Amerikan tek-kutupluluğunun sona ermesi, küresel ekonomide ekonomik milliyetçilik rüzgarlarının esmesi ve bölgede statükonun bozulması ve revizyonist bir dünyanın ortaya çıkışı Türk dış politikasını da derinden etkiledi. Bu uluslararası yapısal dönüşümlere ülke içinde yaşanan siyasi elit değişimi, siyaset ile askeri bürokrasi arasında bir uzlaşının ortaya çıkması, askeri-ekonomik kapasite artırımı ve demokratik dönüşümün bir sonucu olarak devlet-toplum birlikteliğinin sağlanması gibi faktörler de eklenince dış politikada daha otonom ve dinamik bir şekilde hareket eden bir ülke ortaya çıktı.

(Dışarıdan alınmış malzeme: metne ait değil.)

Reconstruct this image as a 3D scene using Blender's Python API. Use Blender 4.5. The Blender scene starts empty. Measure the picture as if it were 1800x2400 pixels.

Tüm bu tartışmadan Cumhurbaşkanı Erdoğan'ın "ekonomi ve hukukta yeni bir reform dönemi başlatıyoruz" açıklamasını şu şekilde anlayabiliriz. Cumhurbaşkanı Erdoğan'ın hem iç siyasette hem de bölgesinde fazlaca güç biriktirmesi ve bağımsız hareket etmesi küresel güçleri rahatsız etti. Buna cevaben bu güçler çeşitli şekillerde Cumhurbaşkanı Erdoğan'ı sıkıştırmaya ve gücünü azaltmaya çalıştılar. Bir dizi askeri-siyasi sıkıştırma girişimleri boşa çıkarıldı. Ekonomi alanında ise küreselciler istedikleri sonucu elde ettiler. Artan işsizlik, enflasyon ve döviz kurları nedeniyle toplumda bir rahatsızlık oluştu. Diğer yandan, ABD'de Joe Biden'ın başkanlığa seçilmesi Türkiye üzerindeki uluslararası baskıların yeniden artacağına yönelik beklentileri de yükseltti. Cumhurbaşkanı Erdoğan'ın bu bağlamda yaptığı reform açıklamaları ve yapılan kadro değişikliklerini bir siyaset değişimi değil, strateji değişimi olarak görmek doğru olur. İçerde yerli-milli siyaset çizgisinde demokratikleşme ve dışarıda ise "büyük Türkiye" siyaseti hedefine yönelik otonomlaşma hamleleri aynı şekilde devam edecektir. Ancak bu amaçların gerçekleştirilmesinde başka bir strateji takip edilecektir. Bu strateji muhtemelen mücadeleyi daha dolaylı ve daha az çatışmacı bir çizgiye çekecektir.